Japan’s Prime Minister Shinzo Abe reached a trade deal with the U.S. covering agriculture, machine tools, and digital products.  Most importantly, Japan’s automotive sector appears to have evaded the punishing 25% tariff U.S. President Donald Trump had threatened.  The accord frees up Prime Minister Abe to focus on shoring up his own weak economy and American negotiators to focus their attention on China.


Finally: Gazing at the tarmac of any U.S. airport, a casual observer can be forgiven if he or she concludes that Boeing is hugely dominant in the commercial airliner business.  But that would be wrong.  Airbus has achieved parity with Boeing in annual deliveries and is poised to overtake Boeing by a substantial margin this year, due in no small part to Boeing’s ongoing issues with the 737 Max jetliner.  Through July, Boeing delivered 258 airliners this year, while Airbus delivered 458.  The chart below, from TheAtlas.com, shows how neck-and-neck the race has been in recent years.

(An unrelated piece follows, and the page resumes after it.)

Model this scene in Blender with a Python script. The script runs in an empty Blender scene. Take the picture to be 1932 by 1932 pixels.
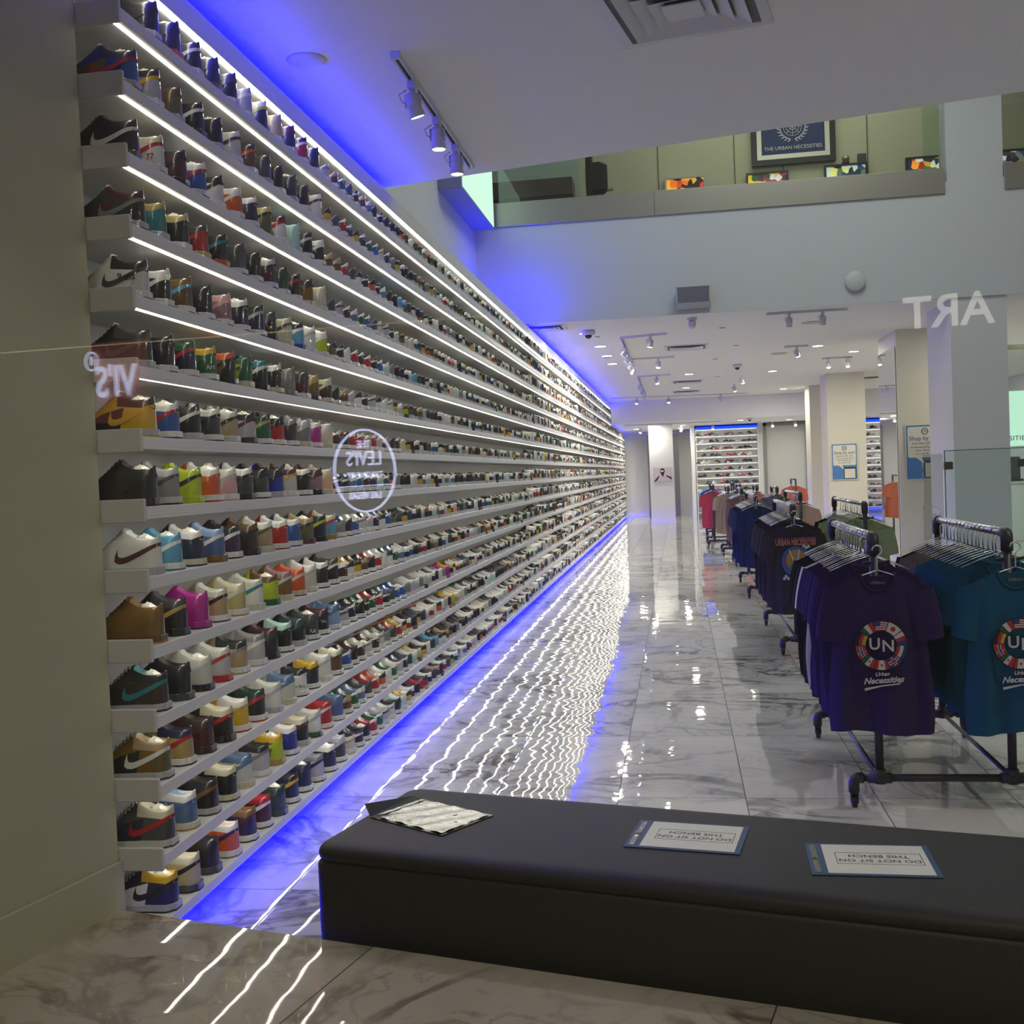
import bpy, math, random
import numpy as np
from mathutils import Vector, Matrix
random.seed(7)
rng = np.random.default_rng(11)
C = bpy.context.scene.collection
S = bpy.context.scene
PI = math.pi

# ------------------------------------------------------------------ camera, world, exposure, lights
cam_d = bpy.data.cameras.new('camera'); cam = bpy.data.objects.new('camera', cam_d); C.objects.link(cam)
cam_d.sensor_width = 36.0; cam_d.lens = 38.28; cam_d.clip_start = 0.02; cam_d.clip_end = 200
cam.matrix_world = Matrix(((0.987745, 0.035191, 0.152055, 0), (0.150723, 0.037849, -0.987851, 0),
                           (-0.040518, 0.998664, 0.032082, 1.70), (0, 0, 0, 1)))
S.camera = cam
S.view_settings.view_transform = 'Standard'; S.view_settings.look = 'None'
S.view_settings.gamma = 1.0; S.view_settings.use_curve_mapping = False
S.view_settings.exposure = 0.45
S.cycles.use_adaptive_sampling = True; S.cycles.adaptive_threshold = 0.02
S.cycles.max_bounces = 6; S.cycles.diffuse_bounces = 3; S.cycles.glossy_bounces = 4
S.cycles.transparent_max_bounces = 8; S.cycles.transmission_bounces = 4
S.cycles.caustics_reflective = False; S.cycles.caustics_refractive = False
S.cycles.sample_clamp_indirect = 4.0; S.cycles.use_denoising = True
W = bpy.data.worlds.new('mall_dusk'); S.world = W; W.use_nodes = True
W.node_tree.nodes['Background'].inputs[0].default_value = (1.0, 0.93, 0.80, 1)
W.node_tree.nodes['Background'].inputs[1].default_value = 0.08

LED_POWER = 7.2      # emission of the white shelf strips
BLUE_POWER = 85.0
def area(name, loc, size, power, color=(1, .95, .86), rot=(0, 0, 0), shape='RECTANGLE', sy=None, spread=PI):
    d = bpy.data.lights.new(name, 'AREA'); d.shape = shape; d.size = size; d.size_y = sy or size
    d.energy = power; d.color = color; d.spread = spread
    o = bpy.data.objects.new(name, d); o.location = loc; o.rotation_euler = rot; C.objects.link(o); return o
area('mall_fill', (1.6, -1.2, 5.4), .5, 50, (1, .92, .76))  # unseen fill light, added outside to brighten the ledge and pier
area('mall_fill', (-1.0, -2.2, 5.4), .5, 42, (1, .92, .76))  # second added fill behind the camera, same purpose
area('mezzanine_fill', (1.8, 16.9, 8.7), 4.5, 46, (.95, 1, .80), sy=1.2)  # unseen overhead fill, added to light the mezzanine room
area('void_fill', (1.8, 11.5, 8.4), 3.5, 120, (.94, 1.0, .96), sy=3.5)  # unseen fill added high in the void to brighten the upper wall

# ------------------------------------------------------------------ materials
def lin(c):
    return tuple(((v / 12.92) if v <= .04045 else ((v + .055) / 1.055) ** 2.4) for v in c)
def rgb(r, g, b): return lin((r / 255, g / 255, b / 255))
_m = {}
def mat(name, col, rough=.6, coat=0, metal=0, emit=None, es=1.0, bump=0, bscale=60, spec=.5, alpha=1.0, var=0.0):
    key = (name, tuple(round(v, 4) for v in col), rough, coat, metal, emit, es, bump)
    if key in _m: return _m[key]
    m = bpy.data.materials.new(name); m.use_nodes = True; nt = m.node_tree; b = nt.nodes['Principled BSDF']
    b.inputs['Base Color'].default_value = (*col[:3], 1); b.inputs['Roughness'].default_value = rough
    b.inputs['Metallic'].default_value = metal; b.inputs['Specular IOR Level'].default_value = spec
    b.inputs['Coat Weight'].default_value = coat; b.inputs['Coat Roughness'].default_value = .06
    b.inputs['Alpha'].default_value = alpha
    if emit: b.inputs['Emission Color'].default_value = (*emit, 1); b.inputs['Emission Strength'].default_value = es
    if bump or var:
        tc = nt.nodes.new('ShaderNodeTexCoord'); n = nt.nodes.new('ShaderNodeTexNoise')
        n.inputs['Scale'].default_value = bscale; nt.links.new(tc.outputs['Object'], n.inputs['Vector'])
        if bump:
            bp = nt.nodes.new('ShaderNodeBump'); bp.inputs['Strength'].default_value = bump; bp.inputs['Distance'].default_value = .004
            nt.links.new(n.outputs['Fac'], bp.inputs['Height'])
            nt.links.new(bp.outputs['Normal'], b.inputs['Coat Normal' if coat else 'Normal'])
            if coat and bump > .5: nt.links.new(bp.outputs['Normal'], b.inputs['Normal'])
        if var:
            mx = nt.nodes.new('ShaderNodeMixRGB'); mx.blend_type = 'MULTIPLY'; mx.inputs[0].default_value = var
            mx.inputs[1].default_value = (*col[:3], 1); nt.links.new(n.outputs['Fac'], mx.inputs[2]); nt.links.new(mx.outputs[0], b.inputs['Base Color'])
    _m[key] = m; return m

def marble_mat(name, base, vein, rot, tx, ty, ox, oy, grout, wob=.42, rough=.022, tilt=.006):
    """polished marble-look tiles: grout grid, soft veins that change from tile to tile, slight unevenness"""
    m = bpy.data.materials.new(name); m.use_nodes = True; nt = m.node_tree; N = nt.nodes; Lk = nt.links
    b = N['Principled BSDF']; b.inputs['Roughness'].default_value = rough; b.inputs['Specular IOR Level'].default_value = .5
    tc = N.new('ShaderNodeTexCoord'); mp = N.new('ShaderNodeMapping'); mp.inputs['Rotation'].default_value[2] = rot
    mp.inputs['Location'].default_value = (ox, oy, 0); Lk.new(tc.outputs['Object'], mp.inputs['Vector'])
    br = N.new('ShaderNodeTexBrick'); br.offset = 0; br.squash = 1; br.inputs['Scale'].default_value = 1
    br.inputs['Brick Width'].default_value = tx; br.inputs['Row Height'].default_value = ty
    br.inputs['Mortar Size'].default_value = .0026; br.inputs['Mortar Smooth'].default_value = 0; br.inputs['Bias'].default_value = 0
    br.inputs['Color1'].default_value = (0, 0, 0, 1); br.inputs['Color2'].default_value = (1, 1, 1, 1)
    Lk.new(mp.outputs[0], br.inputs['Vector'])
    off = N.new('ShaderNodeVectorMath'); off.operation = 'MULTIPLY_ADD'; off.inputs[1].default_value = (7, 5, 9)
    Lk.new(br.outputs['Color'], off.inputs[0]); Lk.new(mp.outputs[0], off.inputs[2])
    def ridge(scale, dist, lo, hi, detail=6):
        n = N.new('ShaderNodeTexNoise'); n.inputs['Scale'].default_value = scale; n.inputs['Detail'].default_value = detail
        n.inputs['Distortion'].default_value = dist; n.inputs['Roughness'].default_value = .55
        sc = N.new('ShaderNodeVectorMath'); sc.operation = 'MULTIPLY'; sc.inputs[1].default_value = (1.15, 1.35, 1)
        Lk.new(off.outputs[0], sc.inputs[0]); Lk.new(sc.outputs[0], n.inputs['Vector'])
        s = N.new('ShaderNodeMath'); s.operation = 'SUBTRACT'; s.inputs[1].default_value = .5; Lk.new(n.outputs['Fac'], s.inputs[0])
        a = N.new('ShaderNodeMath'); a.operation = 'ABSOLUTE'; Lk.new(s.outputs[0], a.inputs[0])
        r = N.new('ShaderNodeMapRange'); r.inputs['From Min'].default_value = lo; r.inputs['From Max'].default_value = hi
        r.inputs['To Min'].default_value = 1; r.inputs['To Max'].default_value = 0; Lk.new(a.outputs[0], r.inputs['Value']); return r
    r1 = ridge(1.1, 1.2, 0, .045); r2 = ridge(2.6, .8, 0, .03)
    ad = N.new('ShaderNodeMath'); ad.operation = 'MULTIPLY_ADD'; ad.inputs[1].default_value = .45; ad.use_clamp = True
    Lk.new(r2.outputs[0], ad.inputs[0]); Lk.new(r1.outputs[0], ad.inputs[2])
    cl = N.new('ShaderNodeTexNoise'); cl.inputs['Scale'].default_value = 1.3; cl.inputs['Detail'].default_value = 3; Lk.new(off.outputs[0], cl.inputs['Vector'])
    cm = N.new('ShaderNodeMapRange'); cm.inputs['From Min'].default_value = .35; cm.inputs['From Max'].default_value = .7; Lk.new(cl.outputs['Fac'], cm.inputs['Value'])
    v = N.new('ShaderNodeMath'); v.operation = 'MULTIPLY'; Lk.new(ad.outputs[0], v.inputs[0]); Lk.new(cm.outputs[0], v.inputs[1])
    v2 = N.new('ShaderNodeMath'); v2.operation = 'MULTIPLY_ADD'; v2.inputs[1].default_value = .30; v2.use_clamp = True
    Lk.new(cm.outputs[0], v2.inputs[0]); Lk.new(v.outputs[0], v2.inputs[2])
    mx = N.new('ShaderNodeMixRGB'); mx.inputs[1].default_value = (*base, 1); mx.inputs[2].default_value = (*vein, 1); Lk.new(v2.outputs[0], mx.inputs[0])
    gx = N.new('ShaderNodeMixRGB'); gx.inputs[2].default_value = (*grout, 1); Lk.new(br.outputs['Fac'], gx.inputs[0]); Lk.new(mx.outputs[0], gx.inputs[1])
    Lk.new(gx.outputs[0], b.inputs['Base Color'])
    nb = N.new('ShaderNodeTexNoise'); nb.inputs['Scale'].default_value = 3.4; nb.inputs['Detail'].default_value = 1.5; Lk.new(off.outputs[0], nb.inputs['Vector'])
    bp = N.new('ShaderNodeBump'); bp.inputs['Strength'].default_value = wob; bp.inputs['Distance'].default_value = tilt
    Lk.new(nb.outputs['Fac'], bp.inputs['Height']); Lk.new(bp.outputs[0], b.inputs['Normal'])
    rr = N.new('ShaderNodeMapRange'); rr.inputs['To Min'].default_value = rough; rr.inputs['To Max'].default_value = .7
    Lk.new(br.outputs['Fac'], rr.inputs['Value']); Lk.new(rr.outputs[0], b.inputs['Roughness'])
    return m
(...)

 (Sources: all index return data from Yahoo Finance; Reuters, Barron’s, Wall St Journal, Bloomberg.com, ft.com, guggenheimpartners.com, zerohedge.com, ritholtz.com, markit.com, financialpost.com, Eurostat, Statistics Canada, Yahoo! Finance, stocksandnews.com, marketwatch.com, wantchinatimes.com, BBC, 361capital.com, pensionpartners.com, cnbc.com, FactSet; Figs 1-5 source W E Sherman & Co, LLC)


The ranking relationship (shown in Fig. 5) between the defensive SHUT ("S"=Staples [a.k.a. consumer non-cyclical], "H"=Healthcare, "U"=Utilities and "T"=Telecom) and the offensive DIME sectors ("D"=Discretionary [a.k.a. Consumer Cyclical], "I"=Industrial, "M"=Materials, "E"=Energy), is one way to gauge institutional investor sentiment in the market.  The average ranking of Defensive SHUT sectors fell to 14.50 from the prior week’s 14.00, and the average ranking of the Offensive DIME sectors fell to 14.50 from the prior weeks’ 14.25.  The Defensive SHUT sectors are now tied with the Offensive DIME sectors.  Note: these are “ranks”, not “scores”, so smaller numbers are higher ranks and larger numbers are lower ranks.